Now the distressing spectacle of fifty-four candidates for the presidency is a clear answer to those among us in the Democratic Convergence who refused this electoral grouping. The argument which carried the day was that Aristide had been beaten by a formidable popular and institutional movement of the civil society and the difference parties making up the Convergence could now compete for the votes of the population. This way we would know the strengths of the various components.


We did not foresee, to begin with, the plethora of independent candidates (fourteen). We didn’t foresee the appearance of thirty personalities and parties, the majority of whom accommodated to the Aristide dictatorship and who wish now to effortlessly benefit from the Convergence’s work of resistance. On top of this, we didn’t foresee the eventuality of return to dictatorship under five different forms: René Préval (Espoir), Marc Bazin (Fanmi Lavalas 1), Louis Gérald Gilles (Fanmi Lavalas 2), Jean-Marie Cherestal (Pont), Dumarsais Siméus (look at who are his advisers and you will understand). Don’t be surprised if at a given moment one of these personalities lends his support to another one after suggestions, instructions, or threats from Jean-Bertrand Aristide, without any concern for the interest of democracy and the population, particularly the poorest.


For a single candidate of the new Democratic Convergence


The result of the division of the democratic camp (left and right) is the risk that it will not make it to the second round of the presidential election. Faced with a populist of the left, the voters might choose a populist of the right. The political parties, excluded from the presidency, the struggle for freedom, for free elections, will find themselves in a new situation of ungovernability.


There are seven candidates for the presidency of the parties coming out of the old Convergence: OPL, Alyans (KID, Génération 2004), FUSION (PANPRA, KONAKOM, Ayiti Kapab), Grand Front Centre Droit, RDNP, MOCHRENA, and PADEMH. If these parties combine against the populist enemy, a dozen candidates of the former nonaligned-parties’ grouping as well as the former members of the Resistance Front can come into a democratic alternative to be placed before the electorate.

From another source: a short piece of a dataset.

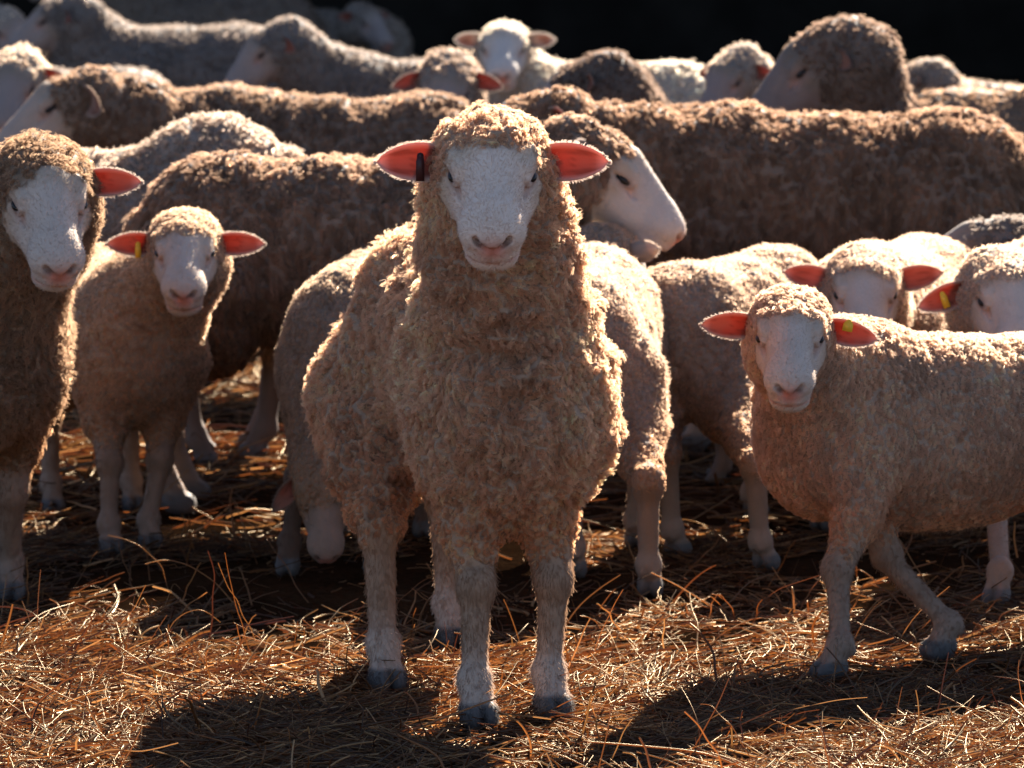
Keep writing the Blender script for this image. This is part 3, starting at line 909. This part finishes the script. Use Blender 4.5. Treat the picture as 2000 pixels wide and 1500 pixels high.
def mat_soil():
    m, nt, out = new_mat('dark_soil')
    tc = nt.nodes.new('ShaderNodeTexCoord')
    n1 = nt.nodes.new('ShaderNodeTexNoise'); n1.inputs['Scale'].default_value = 3.0; n1.inputs['Detail'].default_value = 8
    n2 = nt.nodes.new('ShaderNodeTexNoise'); n2.inputs['Scale'].default_value = 60.0; n2.inputs['Detail'].default_value = 5
    for n in (n1, n2):
        nt.links.new(tc.outputs['Object'], n.inputs['Vector'])
    rp = nt.nodes.new('ShaderNodeValToRGB')
    rp.color_ramp.elements[0].position = .3; rp.color_ramp.elements[0].color = (.012, .0055, .0028, 1)
    rp.color_ramp.elements[1].position = .75; rp.color_ramp.elements[1].color = (.050, .025, .012, 1)
    ad = nt.nodes.new('ShaderNodeMath'); ad.operation = 'ADD'
    h = nt.nodes.new('ShaderNodeMath'); h.operation = 'MULTIPLY'; h.inputs[1].default_value = .5
    nt.links.new(n1.outputs[0], h.inputs[0])
    h2 = nt.nodes.new('ShaderNodeMath'); h2.operation = 'MULTIPLY'; h2.inputs[1].default_value = .5
    nt.links.new(n2.outputs[0], h2.inputs[0])
    nt.links.new(h.outputs[0], ad.inputs[0]); nt.links.new(h2.outputs[0], ad.inputs[1])
    nt.links.new(ad.outputs[0], rp.inputs[0])
    di = nt.nodes.new('ShaderNodeBsdfDiffuse'); di.inputs['Roughness'].default_value = 1.0
    bu = nt.nodes.new('ShaderNodeBump'); bu.inputs['Strength'].default_value = .9; bu.inputs['Distance'].default_value = .03
    nt.links.new(ad.outputs[0], bu.inputs['Height']); nt.links.new(bu.outputs[0], di.inputs['Normal'])
    nt.links.new(rp.outputs[0], di.inputs['Color']); nt.links.new(di.outputs[0], out.inputs['Surface'])
    return m
gv, gf = ground_sheet()
tag(mesh_obj('ground', gv, gf, mat_soil()), kind='structure')

def straw(name, n, ylo, yhi, len_rng, rad_rng, lift, upright, seed, cols, npts=5, bend=0.5, patch=0.0, front=0.0):
    rng = np.random.default_rng(seed)
    m = int(n * (2.2 if patch else 1))
    y = np.sqrt(rng.uniform(ylo ** 2, yhi ** 2, m))
    x = rng.uniform(-1, 1, m) * (1000 / FPX * y + 0.75 + 0.5 * rng.random(m) ** 2)
    q = np.stack([x, y, np.zeros(m)], 1)
    dens = noise(q / 0.34, 70) + 0.7 * noise(q / 0.13, 71)
    if patch:                                        # trampled litter lies in drifts with barer soil between, and thins back under the flock, dark soil standing in for shade
        dens = dens + front * np.clip(9.5 - y, -1.3, .7)
        order = np.argsort(-(dens * patch + rng.normal(0, 0.6, m)))[:n]
        x, y, q, dens = x[order], y[order], q[order], dens[order]
    L_ = rng.uniform(*len_rng, n) * np.exp(rng.normal(0, .3, n))
    lay = noise(q / 0.25, 75) * 3.0                  # drifts lie in shared directions
    az = np.where(rng.random(n) < .55, lay + rng.normal(0, .5, n), rng.uniform(0, 6.283, n))
    up_ = rng.random(n) < upright
    el = np.where(up_, rng.uniform(.5, 1.4, n), np.abs(rng.normal(0, .16, n)))
    d = np.stack([np.cos(az) * np.cos(el), np.sin(az) * np.cos(el), np.sin(el)], 1)
    side = np.stack([-np.sin(az), np.cos(az), np.zeros(n)], 1)
    t = np.linspace(0, 1, npts)[None, :, None]
    mound = np.clip(dens, 0, 1) * 0.008 if patch else 0
    base = np.stack([x, y, -0.010 + mound + lift * rng.random(n) ** 2 * ~up_], 1)
    bd = (rng.normal(0, bend, n) * (rng.random(n) < .6))[:, None, None]
    sag = np.abs(rng.normal(0, .35, n))[:, None, None] * up_[:, None, None]
    Lc = L_[:, None, None]
    P = base[:, None, :] + d[:, None, :] * Lc * t + side[:, None, :] * Lc * bd * t * t + np.array([0, 0, -1.0]) * Lc * sag * t ** 2.5
    kink = rng.normal(0, 1, (n, 1, 3)) * (rng.random(n) < .4)[:, None, None]
    P = P + kink * Lc * .16 * np.maximum(t - rng.uniform(.3, .7, n)[:, None, None], 0)
    P += rng.normal(0, .010, P.shape) * Lc * (t > 0)
    P[:, :, 2] = np.maximum(P[:, :, 2], -0.008)
    r = (rng.uniform(*rad_rng, n) * np.exp(rng.normal(0, .35, n)))[:, None] * np.linspace(1, .65, npts)[None, :]
    c = np.array(cols)[rng.integers(0, len(cols), n)] * np.exp(rng.normal(0, .35, (n, 1)) + 0.35 * noise(q / .5, 77)[:, None])
    return tag(curves_obj(name, P, r, np.clip(c, .008, .8), M_STRAW), kind='stuff')

COLS = [(.088, .034, .0115), (.055, .0185, .006), (.115, .052, .020), (.040, .013, .0045), (.21, .122, .058), (.067, .0235, .0075)]
straw('straw_litter', 78000, 7.2, 11.5, (.03, .12), (.0007, .0016), .013, .03, 1, COLS, patch=1.1, front=0.6)
straw('straw_chips', 66000, 7.2, 11.5, (.008, .030), (.0009, .0022), .010, .02, 5, COLS, npts=3, patch=1.2, front=0.6)
straw('straw_litter', 30000, 11.5, 22.0, (.05, .18), (.0014, .0026), .03, .03, 2, COLS, patch=0.6)
straw('dry_stalks', 750, 7.4, 11.3, (.06, .15), (.0007, .0014), .02, .75, 3, [(.15, .058, .019), (.20, .095, .036), (.10, .036, .012)], npts=7, bend=.35)
straw('dry_stalks', 320, 11.3, 16.0, (.06, .15), (.0012, .0022), .02, .8, 4, [(.15, .058, .019), (.10, .036, .012)], npts=6, bend=.35)

def box(lo, hi):
    x0, y0, z0 = lo; x1, y1, z1 = hi
    V = [(x0, y0, z0), (x1, y0, z0), (x1, y1, z0), (x0, y1, z0), (x0, y0, z1), (x1, y0, z1), (x1, y1, z1), (x0, y1, z1)]
    return V, [(0, 3, 2, 1), (4, 5, 6, 7), (0, 1, 5, 4), (1, 2, 6, 5), (2, 3, 7, 6), (3, 0, 4, 7)]
M_BOARD = mat_plain('tarred_boards', (0.018, 0.015, 0.013), 0.9, 3.0, 0.4, 0.1, 0.3)
M_DIRT = mat_plain('shed_floor_dirt', (0.022, 0.013, 0.009), 0.95, 6.0, 0.5, 0.1, 0.5)
shed = bpy.data.objects.new('shed', None); link(shed); shed.location = (0, 25.5, 0)
tag(shed, 'dark open-fronted timber shed in deep shade behind the flock', 'shed')
def shed_part(name, lo, hi, mat=M_BOARD):
    V, F = box(lo, hi)
    o = mesh_obj(name, np.array(V, float) - np.array([0, 25.5, 0]), F, mat, shed, smooth=False)
    return o
shed_part('wall', (-16, 33.0, 0), (16, 33.2, 3.0))
shed_part('wall', (-16.2, 25.5, 0), (-16, 33.2, 3.0))
shed_part('wall', (16, 25.5, 0), (16.2, 33.2, 3.0))
shed_part('floor', (-15.9, 25.5, -.05), (15.9, 32.9, .006), M_DIRT)
for px_ in (-12, -6, 6, 12):
    shed_part('post', (px_ - .1, 25.4, 0), (px_ + .1, 25.6, 2.98))
shed_part('beam', (-16, 25.35, 2.98), (16, 25.65, 3.2))
shed_part('roof', (-16.6, 24.9, 3.2), (16.6, 33.7, 3.32))
print('script', round(time.time() - T0, 1))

Agreement on distribution of responsibilities in the executive branch, parliament, and local government


Better late than never! At the moment these lines are being written, it is too late to have single candidates for the senate, lower house, and local posts. Too many of the activists and supporters of the Convergence parties are running under one or another banner. However, at the level of the presidency, such a single candidacy can still be effected.


Since we are in the political domain, that is the domain of negotiation, the future state partners can discuss apportioning the responsibilities and posts emanating from the president and prime minister.

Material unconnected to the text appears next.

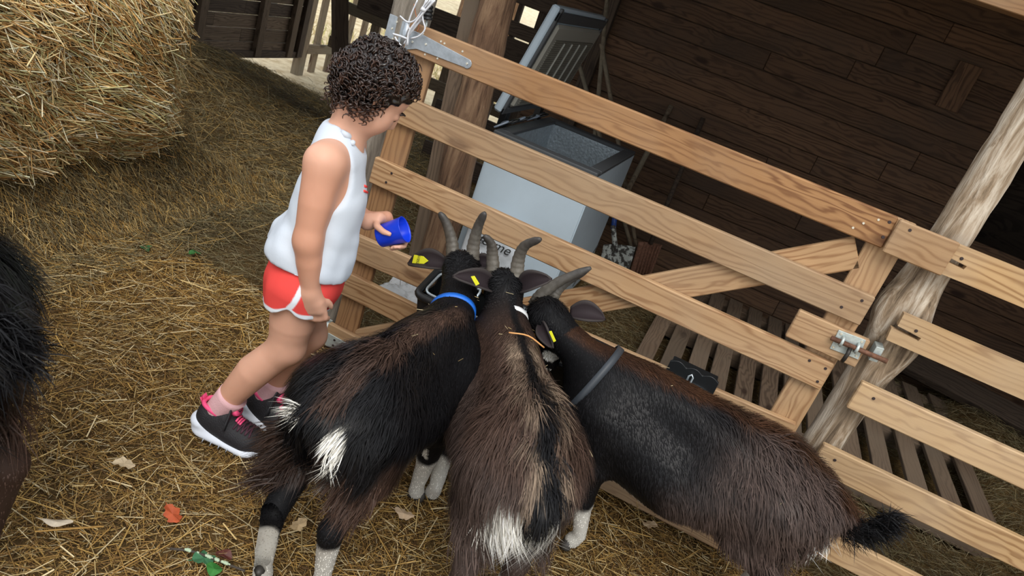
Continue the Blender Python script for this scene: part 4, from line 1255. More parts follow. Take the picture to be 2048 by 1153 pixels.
    for (tname, pts, th_, mat_, words) in tags:
        pts = [np.array(p) for p in pts]
        nn = unit(np.cross(pts[1] - pts[0], pts[2] - pts[0]))
        if nn @ (CAM - pts[0]) < 0: nn = -nn
        bm = bmesh.new()
        vs = [bm.verts.new(p) for p in pts]; f = bm.faces.new(vs)
        r = bmesh.ops.extrude_face_region(bm, geom=[f])
        for v in r['geom']:
            if isinstance(v, bmesh.types.BMVert): v.co += Vector(nn) * th_
        bmesh.ops.recalc_face_normals(bm, faces=list(bm.faces))
        me = bpy.data.meshes.new('ear_tag'); bm.to_mesh(me); bm.free()
        to = link(tname, me, mat_, root)
        to['label'] = 'yellow ear tag'
        if words:
            wtext, wp, wx, wsz = words
            wx = unit(wx); M3 = frame(wx, nn)
            text('tag_number', wtext, np.array(wp) + nn * (th_ + .0006), wsz, M3, INK, to, extr=.0002)
    return root, W, Rw

YEL = plain('yellow_tag', (0.80, 0.78, 0.03), 0.45)
# ---- colouring of each goat, in its own body coordinates (x forward, y left, z up; 0.57 high)
def col_left(L, N, nk, hd, X):
    n1 = hash_noise(X, 12, 1); n2 = hash_noise(X, 30, 2)
    c = np.tile(BLACK, (len(L), 1))
    c = mixc(c, BROWN * 1.05, sst(.040, .016, np.abs(L[:, 1] + .006) + .014 * n1) * (L[:, 2] > .45) * (L[:, 0] > -.34) * sst(.35, .6, N[:, 2]) * (~hd) * (1 - nk) * (.75 + .25 * n2))
    c = mixc(c, BROWN, sst(-.10, -.17, L[:, 0] + .03 * n1) * sst(.40, .33, L[:, 2] + .03 * n2) * sst(.24, .28, L[:, 2]) * (L[:, 1] < .02))
    c = mixc(c, BROWN * .7, sst(-.10, -.17, L[:, 0] + .03 * n1) * sst(.33, .29, L[:, 2] + .03 * n2) * sst(.24, .27, L[:, 2]) * (L[:, 1] > .02) * .6)
    c = mixc(c, np.array([.16, .14, .125]), (np.linalg.norm(L - np.array([-.255, -.005, .31]), axis=1) < .048) * (.7 + .4 * n2))
    pw = np.exp(-((L[:, 1] + .055) / .022) ** 2 - ((L[:, 2] - .425) / .040) ** 2) * (L[:, 0] < -.24)
    c = mixc(c, WHITE * 1.15, sst(.35, .55, pw + .10 * n2))
    return c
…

The agreement should follow article 137 of the constitution which calls for the prime minister to be chosen from the party holding the majority in parliament. The member parties of the new Democratic Convergence should form a majority in parliament around a common program. Now each party is trying to win as many posts as it can, but after the election they can form a bloc to choose the prime minister and members of the government.


Pick Up the Fallen Banner


In conclusion there are many of us in the Fusion who agree on the necessity of finding a way to create an emotional and electric shock first for the political class and then the voting population, confused by these fifty-four candidates, in order to renew confidence in the importance of their vote.


This renaissance of the Democratic Convergence will attract the other political parties, the former nonaligned ones as well as those who took up arms against the dictatorship and are now putting forward a presidential candidate.


At that moment, the different components of civil society, encouraged by this will for unity, will find the ways and means to support this new source of hope.